**Exercise details**:
The entries below should be quoted exactly, with no pictures carried over.

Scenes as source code
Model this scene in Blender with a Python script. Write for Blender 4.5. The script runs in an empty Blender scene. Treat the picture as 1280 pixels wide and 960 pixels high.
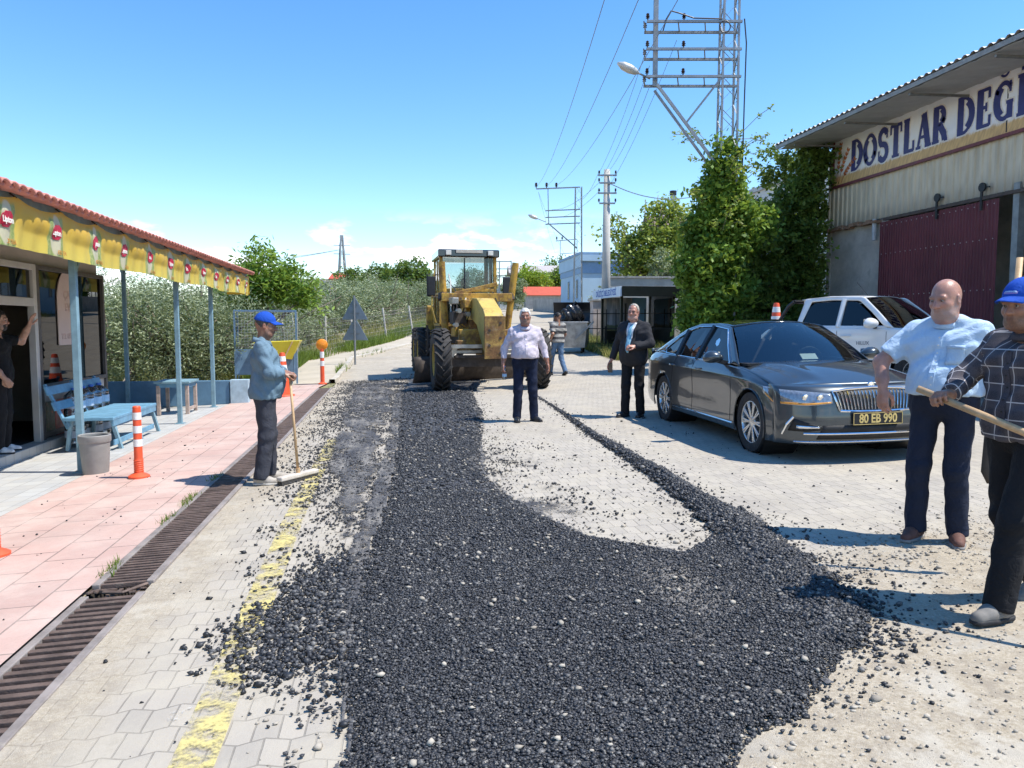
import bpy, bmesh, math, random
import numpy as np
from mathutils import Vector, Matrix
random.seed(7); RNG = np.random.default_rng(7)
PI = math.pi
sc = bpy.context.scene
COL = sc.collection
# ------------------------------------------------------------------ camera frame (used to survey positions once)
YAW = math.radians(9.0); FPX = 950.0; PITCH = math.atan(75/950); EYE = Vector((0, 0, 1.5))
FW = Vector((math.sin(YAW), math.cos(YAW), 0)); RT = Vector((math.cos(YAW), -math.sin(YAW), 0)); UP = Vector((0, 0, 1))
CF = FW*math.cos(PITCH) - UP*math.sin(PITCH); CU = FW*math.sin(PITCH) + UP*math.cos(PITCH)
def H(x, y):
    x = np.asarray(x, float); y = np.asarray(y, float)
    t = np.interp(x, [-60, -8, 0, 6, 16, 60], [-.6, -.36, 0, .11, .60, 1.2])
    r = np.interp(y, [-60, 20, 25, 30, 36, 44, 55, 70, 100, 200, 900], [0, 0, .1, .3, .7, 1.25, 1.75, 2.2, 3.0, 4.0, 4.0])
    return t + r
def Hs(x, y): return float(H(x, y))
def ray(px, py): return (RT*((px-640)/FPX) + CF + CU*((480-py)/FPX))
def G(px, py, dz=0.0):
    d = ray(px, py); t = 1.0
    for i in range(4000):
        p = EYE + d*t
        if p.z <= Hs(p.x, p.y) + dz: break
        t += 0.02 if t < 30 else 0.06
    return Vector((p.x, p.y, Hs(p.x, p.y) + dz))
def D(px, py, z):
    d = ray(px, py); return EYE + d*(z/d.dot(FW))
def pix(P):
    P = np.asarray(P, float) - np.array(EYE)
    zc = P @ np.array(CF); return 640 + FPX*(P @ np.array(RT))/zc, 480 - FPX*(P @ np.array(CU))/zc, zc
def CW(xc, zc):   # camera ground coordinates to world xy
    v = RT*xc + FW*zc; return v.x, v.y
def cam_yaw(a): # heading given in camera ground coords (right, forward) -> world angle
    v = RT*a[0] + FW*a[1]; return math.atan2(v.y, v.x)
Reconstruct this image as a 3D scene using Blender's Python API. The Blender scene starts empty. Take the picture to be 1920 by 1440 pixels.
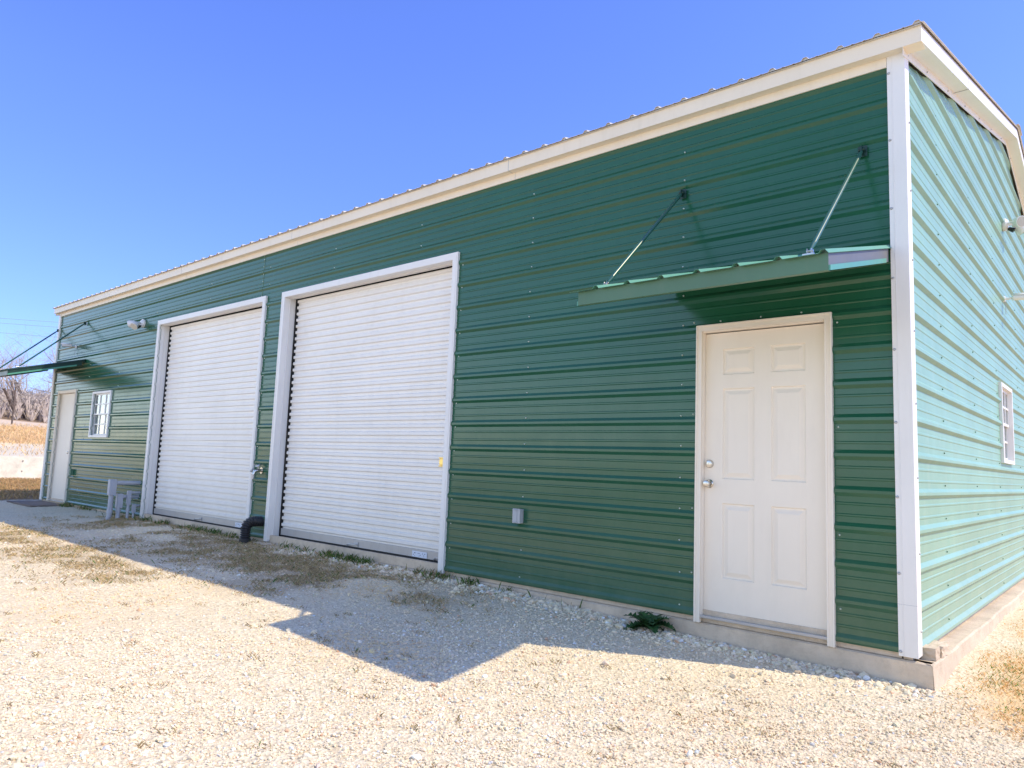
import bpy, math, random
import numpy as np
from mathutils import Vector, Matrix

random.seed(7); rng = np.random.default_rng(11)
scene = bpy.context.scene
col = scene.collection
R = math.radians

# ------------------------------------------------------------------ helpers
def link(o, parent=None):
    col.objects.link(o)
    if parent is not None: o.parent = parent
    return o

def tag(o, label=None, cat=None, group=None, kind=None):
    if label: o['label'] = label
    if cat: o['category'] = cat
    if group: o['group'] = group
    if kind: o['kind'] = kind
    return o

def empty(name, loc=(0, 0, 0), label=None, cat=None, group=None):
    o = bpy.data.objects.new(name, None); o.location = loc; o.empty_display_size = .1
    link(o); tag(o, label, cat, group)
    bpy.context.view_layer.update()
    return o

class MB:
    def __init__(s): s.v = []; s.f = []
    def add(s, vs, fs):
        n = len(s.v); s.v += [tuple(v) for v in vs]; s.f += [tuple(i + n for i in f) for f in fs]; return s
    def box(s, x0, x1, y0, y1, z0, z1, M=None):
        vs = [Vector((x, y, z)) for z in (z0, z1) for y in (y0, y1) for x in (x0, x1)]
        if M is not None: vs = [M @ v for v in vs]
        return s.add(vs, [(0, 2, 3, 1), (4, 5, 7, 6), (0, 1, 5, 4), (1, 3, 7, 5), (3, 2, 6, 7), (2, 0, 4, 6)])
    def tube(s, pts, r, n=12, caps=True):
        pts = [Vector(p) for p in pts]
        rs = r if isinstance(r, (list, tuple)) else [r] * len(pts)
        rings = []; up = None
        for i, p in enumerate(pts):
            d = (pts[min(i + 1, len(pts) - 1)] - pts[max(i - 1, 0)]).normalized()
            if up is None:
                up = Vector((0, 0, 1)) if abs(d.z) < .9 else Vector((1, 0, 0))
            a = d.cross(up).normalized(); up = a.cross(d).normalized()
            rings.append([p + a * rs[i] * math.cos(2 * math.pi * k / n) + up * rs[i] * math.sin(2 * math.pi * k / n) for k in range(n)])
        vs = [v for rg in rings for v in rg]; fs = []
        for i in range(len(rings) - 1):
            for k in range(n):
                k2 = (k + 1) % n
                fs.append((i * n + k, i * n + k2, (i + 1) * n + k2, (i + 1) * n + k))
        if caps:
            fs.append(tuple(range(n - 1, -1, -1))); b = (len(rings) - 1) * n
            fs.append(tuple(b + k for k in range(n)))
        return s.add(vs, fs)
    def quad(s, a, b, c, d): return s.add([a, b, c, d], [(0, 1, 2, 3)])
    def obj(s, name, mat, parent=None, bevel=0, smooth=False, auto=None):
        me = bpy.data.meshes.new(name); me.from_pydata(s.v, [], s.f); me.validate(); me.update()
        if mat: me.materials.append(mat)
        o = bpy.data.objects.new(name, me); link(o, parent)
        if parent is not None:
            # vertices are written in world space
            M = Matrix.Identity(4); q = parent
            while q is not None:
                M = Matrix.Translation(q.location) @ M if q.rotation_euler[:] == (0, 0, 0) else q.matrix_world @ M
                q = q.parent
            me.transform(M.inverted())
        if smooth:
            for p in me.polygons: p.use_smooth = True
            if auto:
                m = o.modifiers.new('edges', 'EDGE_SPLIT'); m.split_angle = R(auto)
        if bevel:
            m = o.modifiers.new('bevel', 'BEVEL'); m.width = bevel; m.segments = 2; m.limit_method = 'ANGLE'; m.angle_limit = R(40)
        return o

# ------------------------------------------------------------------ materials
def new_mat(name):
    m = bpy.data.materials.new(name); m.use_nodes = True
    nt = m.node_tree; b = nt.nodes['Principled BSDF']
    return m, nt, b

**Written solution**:
Model this scene in Blender with a Python script. Write for Blender 4.5. The script runs in an empty Blender scene. Treat the picture as 1280 pixels wide and 960 pixels high.
import bpy, bmesh, math, random
import numpy as np
from mathutils import Vector, Matrix
random.seed(7); RNG = np.random.default_rng(7)
PI = math.pi
sc = bpy.context.scene
COL = sc.collection
# ------------------------------------------------------------------ camera frame (used to survey positions once)
YAW = math.radians(9.0); FPX = 950.0; PITCH = math.atan(75/950); EYE = Vector((0, 0, 1.5))
FW = Vector((math.sin(YAW), math.cos(YAW), 0)); RT = Vector((math.cos(YAW), -math.sin(YAW), 0)); UP = Vector((0, 0, 1))
CF = FW*math.cos(PITCH) - UP*math.sin(PITCH); CU = FW*math.sin(PITCH) + UP*math.cos(PITCH)
def H(x, y):
    x = np.asarray(x, float); y = np.asarray(y, float)
    t = np.interp(x, [-60, -8, 0, 6, 16, 60], [-.6, -.36, 0, .11, .60, 1.2])
    r = np.interp(y, [-60, 20, 25, 30, 36, 44, 55, 70, 100, 200, 900], [0, 0, .1, .3, .7, 1.25, 1.75, 2.2, 3.0, 4.0, 4.0])
    return t + r
def Hs(x, y): return float(H(x, y))
def ray(px, py): return (RT*((px-640)/FPX) + CF + CU*((480-py)/FPX))
def G(px, py, dz=0.0):
    d = ray(px, py); t = 1.0
    for i in range(4000):
        p = EYE + d*t
        if p.z <= Hs(p.x, p.y) + dz: break
        t += 0.02 if t < 30 else 0.06
    return Vector((p.x, p.y, Hs(p.x, p.y) + dz))
def D(px, py, z):
    d = ray(px, py); return EYE + d*(z/d.dot(FW))
def pix(P):
    P = np.asarray(P, float) - np.array(EYE)
    zc = P @ np.array(CF); return 640 + FPX*(P @ np.array(RT))/zc, 480 - FPX*(P @ np.array(CU))/zc, zc
def CW(xc, zc):   # camera ground coordinates to world xy
    v = RT*xc + FW*zc; return v.x, v.y
def cam_yaw(a): # heading given in camera ground coords (right, forward) -> world angle
    v = RT*a[0] + FW*a[1]; return math.atan2(v.y, v.x)
Reconstruct this image as a 3D scene using Blender's Python API. The Blender scene starts empty. Take the picture to be 1920 by 1440 pixels.
import bpy, math, random
import numpy as np
from mathutils import Vector, Matrix

random.seed(7); rng = np.random.default_rng(11)
scene = bpy.context.scene
col = scene.collection
R = math.radians

# ------------------------------------------------------------------ helpers
def link(o, parent=None):
    col.objects.link(o)
    if parent is not None: o.parent = parent
    return o

def tag(o, label=None, cat=None, group=None, kind=None):
    if label: o['label'] = label
    if cat: o['category'] = cat
    if group: o['group'] = group
    if kind: o['kind'] = kind
    return o

def empty(name, loc=(0, 0, 0), label=None, cat=None, group=None):
    o = bpy.data.objects.new(name, None); o.location = loc; o.empty_display_size = .1
    link(o); tag(o, label, cat, group)
    bpy.context.view_layer.update()
    return o

class MB:
    def __init__(s): s.v = []; s.f = []
    def add(s, vs, fs):
        n = len(s.v); s.v += [tuple(v) for v in vs]; s.f += [tuple(i + n for i in f) for f in fs]; return s
    def box(s, x0, x1, y0, y1, z0, z1, M=None):
        vs = [Vector((x, y, z)) for z in (z0, z1) for y in (y0, y1) for x in (x0, x1)]
        if M is not None: vs = [M @ v for v in vs]
        return s.add(vs, [(0, 2, 3, 1), (4, 5, 7, 6), (0, 1, 5, 4), (1, 3, 7, 5), (3, 2, 6, 7), (2, 0, 4, 6)])
    def tube(s, pts, r, n=12, caps=True):
        pts = [Vector(p) for p in pts]
        rs = r if isinstance(r, (list, tuple)) else [r] * len(pts)
        rings = []; up = None
        for i, p in enumerate(pts):
            d = (pts[min(i + 1, len(pts) - 1)] - pts[max(i - 1, 0)]).normalized()
            if up is None:
                up = Vector((0, 0, 1)) if abs(d.z) < .9 else Vector((1, 0, 0))
            a = d.cross(up).normalized(); up = a.cross(d).normalized()
            rings.append([p + a * rs[i] * math.cos(2 * math.pi * k / n) + up * rs[i] * math.sin(2 * math.pi * k / n) for k in range(n)])
        vs = [v for rg in rings for v in rg]; fs = []
        for i in range(len(rings) - 1):
            for k in range(n):
                k2 = (k + 1) % n
                fs.append((i * n + k, i * n + k2, (i + 1) * n + k2, (i + 1) * n + k))
        if caps:
            fs.append(tuple(range(n - 1, -1, -1))); b = (len(rings) - 1) * n
            fs.append(tuple(b + k for k in range(n)))
        return s.add(vs, fs)
    def quad(s, a, b, c, d): return s.add([a, b, c, d], [(0, 1, 2, 3)])
    def obj(s, name, mat, parent=None, bevel=0, smooth=False, auto=None):
        me = bpy.data.meshes.new(name); me.from_pydata(s.v, [], s.f); me.validate(); me.update()
        if mat: me.materials.append(mat)
        o = bpy.data.objects.new(name, me); link(o, parent)
        if parent is not None:
            # vertices are written in world space
            M = Matrix.Identity(4); q = parent
            while q is not None:
                M = Matrix.Translation(q.location) @ M if q.rotation_euler[:] == (0, 0, 0) else q.matrix_world @ M
                q = q.parent
            me.transform(M.inverted())
        if smooth:
            for p in me.polygons: p.use_smooth = True
            if auto:
                m = o.modifiers.new('edges', 'EDGE_SPLIT'); m.split_angle = R(auto)
        if bevel:
            m = o.modifiers.new('bevel', 'BEVEL'); m.width = bevel; m.segments = 2; m.limit_method = 'ANGLE'; m.angle_limit = R(40)
        return o

# ------------------------------------------------------------------ materials
def new_mat(name):
    m = bpy.data.materials.new(name); m.use_nodes = True
    nt = m.node_tree; b = nt.nodes['Principled BSDF']
    return m, nt, b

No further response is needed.